Tuesday, December 21, 2010

The Fighter



The Fighter is a well made, entertaining and genuinely uplifting story that I never want to watch again. Despite the presence of Amy Adams nipples.

Look that’s not to say this is Requiem For A Dream or something, but as a portrait of familial masochism, sadism and Honky Minstrelsy, it feels like a Todd Solonz movie. After a few pints at the pub afterwards my friend posited that the only reason the film wasn’t called “The Horrible C--ts of Lowell” is that that would make it sound like the worst porno ever. The film has what has to me the most dreadful cast of cackling hyena like she devil sub humans this side of Punch Drunk Love.

To say that The Fighter plays to Mark Wahlberg’s strength’s is a vast understatement. The role is practically tailor made for him and its easy to see why he’s fought so long and so hard to get the film made. The story of “Irish” Mickey Ward, a boxer who created a late in career comeback when he escaped the influence of his horrible self serving family of hateful shrews. Their blind spot favoritism to Ward’s crack addicted “almost was” brother Dicky Englund, having turned Ward’s career into one long painful missed opportunity.

Though he far too often coasts on his machismo’s Wahlberg’s always at his best when his roles tap into the mush mouthed little kid that never seems far below the surface. His two skill sets blend beautifully with Ward. No matter how much of an intimidating physical presence he is in the ring, outside of it he takes punishment with such flinching defensivelessness that it’s tough to watch. And it’s that real pain you see Wahlberg feel that keeps his mother’s (and his exwife’s and his sister’s) performances from sailing into the land of harmless caricature. These are the blows you that Ward can’t shake off.

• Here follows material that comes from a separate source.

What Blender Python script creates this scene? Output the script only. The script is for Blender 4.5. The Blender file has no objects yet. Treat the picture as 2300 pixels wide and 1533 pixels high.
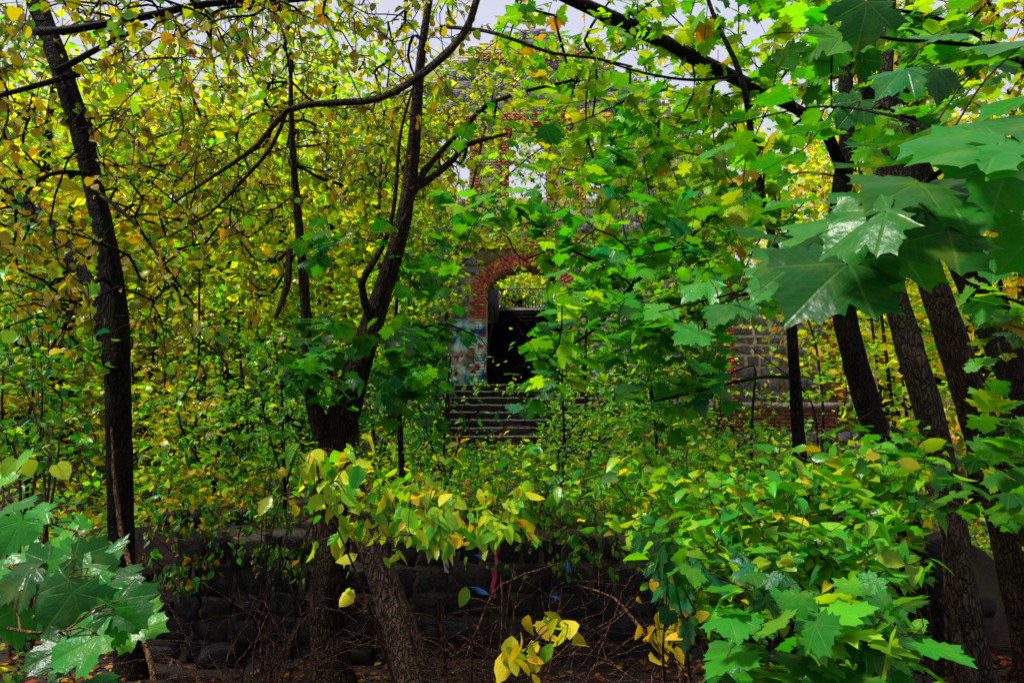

As in life, Bale is afforded the showier role and he runs with it. For far too long Bale’s been stuck playing Batman in every role. But he brings such livewire energy to the part of Dicky Eckland so much charisma that you can actually understand why Ward sticks by him past the point of all logic. There’s a part here about two thirds into the movie where Dicky hits absolute bottom in spectacular fashion. It’s a scene about as clichéd as they come, but Bale sells it with such force that it feels like the first time.

A deglammed Amy Adams shows up and shows no matter how deglammed she gets she remains one of the most luminous actresses working today. Melissa Leo plays the boy’s controlling mother leading a Greek chorus of terrible sisters. Leo’s the one who provides the film with it’s majority of flinch enducing moments, but to her credit tries to make her a character a character. And there are a few moments most pertaining to how deep her denial over her eldest son’s addiction goes where she almost succeeds. Almost.

David O. Russell was always my least favorite of the “Class of ’99.” He oversells the neighborhood flavor, compare the showy opening tracking shot full of “How’s yur mutha?” posturing to Ben Affleck’s unblinking familiarity in The Town. But otherwise makes some very interesting choices, including shooting the fights in vintage HBO film stock. And the man as always has impeccable taste with music and montage. And though I won’t be in a hurry to watch it again I think it’s a fine film. Probably the most entertaining to make me squirm for the majority of its runtime.

4 comments:

Ryan McNeil said...

Stellar review. I had a hard time getting my thoughts down on the film since I loved it for a variety of reasons, all of which seemed terribly disjoined.

Can't say it had the "no repeat watching" effect on me (it's hard to do that), but I get what you're saying about the grimey coating this movie seems to come served with.

Ivan said...

Bryce:
Your comments are the first that actually make me want to see this flick. (Although probably on DVD...'cause I'm so cheap...)
Thanks,
Ivan

Anonymous said...

Plan on checking this one out on my time off as well as True Grit and Black Swan.

Great write-up.

Bryce Wilson said...

@MH: Thanks. I think the film itself is pretty disjointed. But in a purposeful way that makes it tough to get around.

@ Ivan: I'll look forward to hearing what you think. But don't worry about waiting until DVD. I have a feeling this is a film that will transfer pretty damn well.

@ PoT: Funny that's my exact viewing schedule.